Tuesday, November 15, 2011

The day before the Melbourne Cup?

The  Federal Attorney General presented the Surveillance Devices Act Report the day before the Melbourne Cup, detailing reported surveillance costs and figures for the last year, and this analysis highlights some unusual upward trends. 
In NT - the number of devices used 2010-2011 has rocketed to about 6.5 times that of the year before, and perhaps this may have been what the NT Police Minister had in mind when John McRoberts was appointed the Commissioner for NT Police, with his background in surveillance.  As NT media are a bit isolated from the trends of the Australian mainstream, it is hard to tell if the hike is an indication that the surveillance was long overdue, or if the surveillance is simply to establish if there is actually crime up there in the Territory to detect.
However, one interesting facet of the reported information from police is the cost per unit of an intercept (and use), which in WA, Victoria and NT is over four times that of NSW. Outsourcing, anyone?  Also, in NSW, reported warrant figures are dropping, as are applications.

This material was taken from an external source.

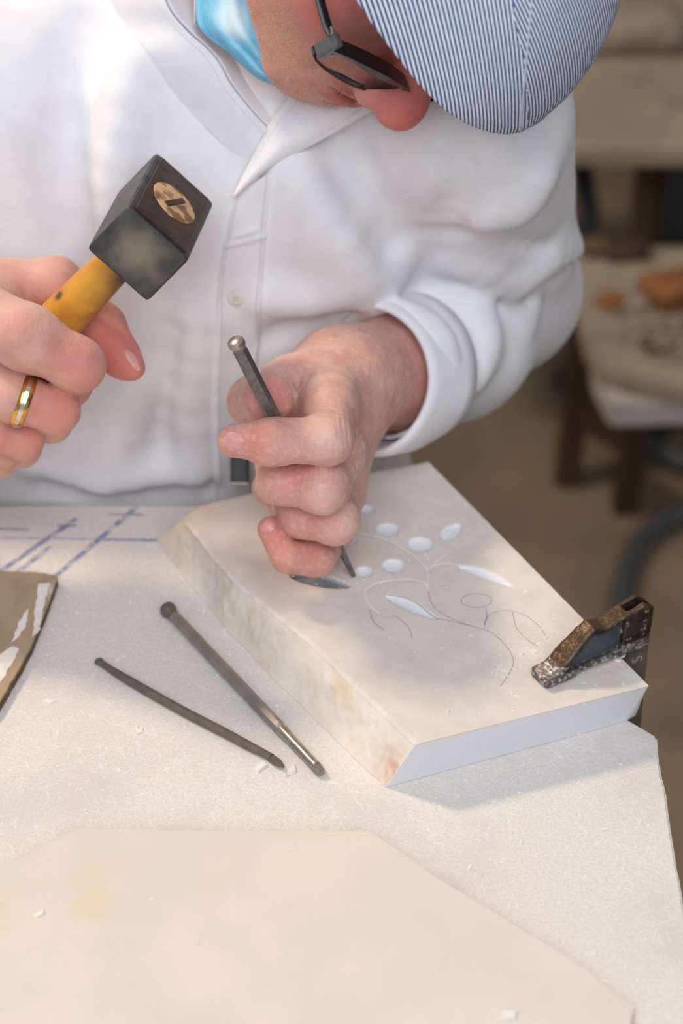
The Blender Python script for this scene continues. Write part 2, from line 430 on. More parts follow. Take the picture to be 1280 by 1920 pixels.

Total intercept related arrests were 2441 for 3155 prosecutions and that resulted in 2022 convictions.  1531 were supposed to be for serious drug offences, and then 1046 resulted in convictions for serious drug offences and  so, about a third(485 according to the Surveillance Devices Act Report) of those intercept-related drug prosecutions failed.

Of the 91 arrests that stemmed from retreived stored email and phone communications about a third resulted in convictions.
There seems to be some problems in the annual report with the continuity of the figures relating to the total of failed convictions compared to prosecutions. The Federal AG reported as a 22% increase in prosecutions.  The over-all drug prosecution to drug conviction rate, seems to suffer an attrition of about 30%.

The AG also reported that most warrants last for two months, no warrant applications by police were refused, and total warrant use has doubled, and, in some states - like WA and NT, the frequency or use of surveillance is disproportionate, as is the expense.